The marvelous new militancy which has engulfed the Southern Irish Footballing community must not lead us to a distrust of all footballingpeople, for many of our footballing brothers, as evidenced by their presence here today, have come to realize that their destiny is tied up with our destiny. And they have come to realize that their success is inextricably bound to our success.
We cannot walk alone.
And as we walk, we must make the pledge that we shall always march ahead.
We cannot turn back.
There are those who are asking the devotees of the League of Ireland, "When will you be satisfied?" We can never be satisfied as long as the Southern Irish football club is the victim of the unspeakable horrors of barstoolers. We can never be satisfied as long as our bodies, heavy with the fatigue of travel, cannot gain lodging in the motels of the highways and the hotels of the cities, without sneers about "following a real club". We cannot be satisfied as long as the Southern Irish Football club's basic mobility is from the preliminary stages to the first round proper. We can never be satisfied as long as our children are stripped of their self-hood and robbed of their dignity by signs stating: "Barclay's Premiership live here." We cannot be satisfied as long as a Southern Irish football club in Waterford cannot get two thousand on the gate and a Southern Irish football club in Dublin believes they have nothing they need to improve upon. No, no, we are not satisfied, and we will not be satisfied until "Classy continental outfits roll over like waters, and the second tier English clubs visiting for friendlies are p!ssed all over like a mighty stream."¹
I am not unmindful that some of you have come here out of great trials and tribulations. Some of you have come fresh from Jackman Park. And some of you have come from areas where your quest -- quest for European glory left you battered by the storms of Albanians and staggered by the winds of cheating b@st@rds. You have been the veterans of creative suffering. Continue to work with the faith that unearned suffering is redemptive. Go back to the Flansiro, go back to Terryland, go back to Lisseywollen, go back to the former O2 Park, go back to Kingspan Century Park, go back to the Brandywell of our northern city, knowing that somehow this situation can and will be changed.

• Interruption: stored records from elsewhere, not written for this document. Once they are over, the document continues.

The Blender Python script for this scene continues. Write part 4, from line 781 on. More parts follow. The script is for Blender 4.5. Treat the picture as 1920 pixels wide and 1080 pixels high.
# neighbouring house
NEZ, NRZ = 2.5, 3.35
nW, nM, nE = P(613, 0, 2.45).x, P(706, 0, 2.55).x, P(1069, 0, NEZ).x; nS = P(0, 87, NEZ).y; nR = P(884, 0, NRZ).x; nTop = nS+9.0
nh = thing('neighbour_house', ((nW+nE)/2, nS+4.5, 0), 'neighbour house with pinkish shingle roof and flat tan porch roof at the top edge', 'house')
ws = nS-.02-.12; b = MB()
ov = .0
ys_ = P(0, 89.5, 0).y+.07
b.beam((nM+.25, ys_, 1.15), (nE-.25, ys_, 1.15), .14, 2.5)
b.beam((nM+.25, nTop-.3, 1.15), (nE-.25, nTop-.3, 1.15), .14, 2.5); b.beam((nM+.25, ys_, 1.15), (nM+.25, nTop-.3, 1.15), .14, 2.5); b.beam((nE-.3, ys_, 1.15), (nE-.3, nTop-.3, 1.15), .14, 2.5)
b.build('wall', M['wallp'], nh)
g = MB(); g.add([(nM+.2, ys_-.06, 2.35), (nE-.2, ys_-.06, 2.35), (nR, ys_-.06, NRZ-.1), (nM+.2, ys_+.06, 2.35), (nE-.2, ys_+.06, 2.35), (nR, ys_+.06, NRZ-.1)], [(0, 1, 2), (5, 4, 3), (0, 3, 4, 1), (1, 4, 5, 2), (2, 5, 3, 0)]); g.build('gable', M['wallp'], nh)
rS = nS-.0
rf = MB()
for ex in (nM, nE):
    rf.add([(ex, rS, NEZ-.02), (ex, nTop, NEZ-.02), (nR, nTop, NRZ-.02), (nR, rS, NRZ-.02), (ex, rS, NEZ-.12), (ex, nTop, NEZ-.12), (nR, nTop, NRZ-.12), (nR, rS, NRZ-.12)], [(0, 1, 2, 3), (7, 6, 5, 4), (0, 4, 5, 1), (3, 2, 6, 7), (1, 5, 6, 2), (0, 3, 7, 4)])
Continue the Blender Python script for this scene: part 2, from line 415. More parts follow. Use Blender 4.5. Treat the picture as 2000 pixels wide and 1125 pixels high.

Let us not wallow in the valley of despair, I say to you today, my friends.
And so even though we face the difficulties of today and tomorrow, I still have a dream. It is a dream deeply rooted in the European dream.
I have a dream that one day this League will rise up and live out the true meaning of its creed: "We hold these truths to be self-evident, that all fooball clubs are created equal."
I have a dream that one day on the red hills of Cork, the followers of former Cork clubs and the followers of Cork hurling will be able to sit down together at the table of brotherhood.
I have a dream that one day even the County of Kilkenny, a state sweltering with the heat of injustice, sweltering with the heat of oppression, will be transformed into an oasis of football and success.
I have a dream that my own beloved Blues will one day live in a nation where they will not be judged by being on Sky Sports but by the content of their trophy cabinet.
I have a dream today!
I have a dream that one day, down in Drumcondra, with its vicious English football fans, with its godfather having his lips dripping with the words of "Man U" and "de Dubs" -- one day right there in Drumcondra scangers and Howyas will be able to join hands with trainee teachers and perenniel Fine Gael voters cheering for an Irish club.
I have a dream today!
I have a dream that one day every valley shall be exalted, and every hill and mountain shall be made low, the rough places will be made plain, and the crooked places will be made straight; "and the glory of the group stages shall be revealed and all flesh shall see it together."
National Lampoons European Dream Part 2
This is our hope, and this is the faith that I go back to the First Division with.
With this faith, we will be able to hew out of the mountain of despair a stone of hope. With this faith, we will be able to transform the jangling discords of our nation into a beautiful symphony of brotherhood. With this faith, we will be able to work together, to pray together, to struggle together, to go to the Carlisle together, to stand up for freedom together, knowing that we will be watching a team play Milan one day.
And this will be the day -- this will be the day when all of God's children will be able to sing with new meaning:
You're not very good, you're not very good
You're not very, you're not very
You're not very good.
And if the FAI is to be a great improvement, this must become true.
And so let freedom ring from the prodigious hilltops of Station Road.
Let freedom ring from the mighty mountains of Santry Stadium.
Let freedom ring from the heightening Bowl of Belfield.
Let freedom ring from the snow-capped Finn Park of Ballybofey.
Let freedom ring from the curvaceous slappers of Talifornia.
But not only that:
Let freedom ring from the Youths of Wexford.
Let freedom ring from Oriel of Dundalk.
Let freedom ring from every hill and molehill of Cobh.
From every mountainside, let freedom ring.
And when this happens, when we allow freedom ring, when we let it ring from every Rovers and every United, from every County and every City, we will be able to speed up that day when all of God's children, FAI and IFA, green and blue, Protestants, Catholics and Dissenter, will be able to join hands and sing in the words of the old football spiritual:
You don't know what you're doing! You don't know what you're doing!